In this presentation, machine learning (ML) and deep learning (DL) classifiers were proposed to detect the ransomware behaviors. We executed ransomwares in Windows sandboxes and collected their input/output activities (I/O). The time-series behavior data was analyzed by long short term memory (LSTM) or N-gram featured support vector machine (SVM). We found a naïve trained classifier even with good accuracy (>98%) and low false positive rate (<1.4%)) didn’t perform well at online detector in the wild. To boost the early detection rate and to overcome the potential overfitting issue, data augmentation techniques were definitely needed. Also to avoid the sensitivity of the sliding window size, an over-sampling mechanism was deployed to synthesize samples similar to the ones from I/O event stream.

A ML/DL model without adversarial mitigation may be vulnerable to adversarial attacks. A simulated ransomware, the Red team, was developed to probe the blind spots of our classifiers. This simulated program can perform core ransomware behaviors, the malicious encryption, and configurable benign I/O activities, e.g. file creation or modification etc. With minor change to the I/O pattern of encryption, the Red team found no difficulty to bypass the detection. We conclude that an adversarial mitigation is necessary procedure to fortify the ML/DL classifier especially when dataset size is limited. For security application, it is important to ensure the classifier making decision based on meaningful features. The Integrated Gradient method was selected in our experiment to show the attribution of each time steps in LSTM model. We observed that the attribution pattern did match the known malicious series activities and the fidelity of classifier can be confirmed. We can also apply the same method to understand how an adversarial sample bypasses the detection.

By building a ransomware detector, this presentation demonstrates a full stack of ML/DL development process.
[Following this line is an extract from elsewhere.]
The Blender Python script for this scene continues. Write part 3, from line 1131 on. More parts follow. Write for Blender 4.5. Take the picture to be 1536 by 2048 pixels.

We found the simulated adversarial program is very helpful which can disclose the weakness of the model and also serve as an adversarial sample generator. In addition to the regular ML/DL training-testing iteration for model optimization, we proposed to synthesize adversarial samples by a polymorphic Red team program for adversarial training iteration. Combining with data augmentation and model explanation techniques, the resiliency and fidelity of the model can be enhanced and ensured. The tips and lessons learned for each steps of two-iteration pipeline will be shared in our presentation. We believe this in-depth analysis can be a general recommendation for all cybersecurity ML/DL development.